21
de fevereiro de 2012 | N° 16986
LIBERATO
VIEIRA DA CUNHA
Cena de domingo
Cruzo
o viaduto que fica junto à Santa Casa e sempre me pareceu uma vulgar homenagem
ao concreto. É quando me volto por acaso para a não menos desgraciosa Praça do
Portão. Alheia à rara transparência da tarde despovoada de domingo, uma senhora
borda. Usa um daqueles bastidores redondos de madeira, que eu julgava não
existirem mais, é destra no manejo da agulha e das linhas.
Aquela
senhora poderia estar bem ali no começo do século 19, antes que o ponto se
transformasse numa trincheira guerra, com o assédio dos Farrapos. Poderia estar
ali na época também já distante quando transportaram para ali a estátua do
Conde de Porto Alegre.
É um
senhor tristonho, esse homem.
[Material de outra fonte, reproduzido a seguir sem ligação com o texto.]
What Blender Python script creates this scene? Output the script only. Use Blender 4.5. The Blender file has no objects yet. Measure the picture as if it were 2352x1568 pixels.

Lê-se em sua feições de mármore uma silente
desaprovação dos canteiros malcuidados, dos meninos de rua que imergem num sono
inquieto sobre gramas devastadas, dos arremedos de uma pífia modernidade, feito
o calçadão desleixado, pretensamente tomado por bancos, invadidos por pedintes,
que os convertem em camas e depósitos de lixo.
Não é
improvável que o conde recorde com saudade o tempo em que o espaço esquecido
era o caminho de bondes que partiam da Casa Touro, no rumo dos arrabaldes,
povoados por senhores de paletó e gravata, por damas adornadas de chapéus,
colares de pérola à fantasia.
Suponho
mesmo que o conde, deslembrado de sua sina de monumento, não se desagradasse de
lançar uma mirada à senhora que borda nesta tarde de domingo e que ela notasse
seu discreto gesto com a infinita dissimulação própria das mulheres.
E
que, a começar de então, já não se detivesse o conde em idas, antigas batalhas
e campanhas, e compusesse os trajes, ajeitasse as armas, ostentasse um aspecto
romântico e marcial. E não deserdasse a senhora do bordado de cúmplices olhares.
E
transpusessem os dois, neste domingo deserto de gentes e circunstâncias, os
portais sucessivos das idades, tornando a habitar, em paz e amor, entrega e
posse, o solar da Rua Riachuelo, no seu máximo esplendor.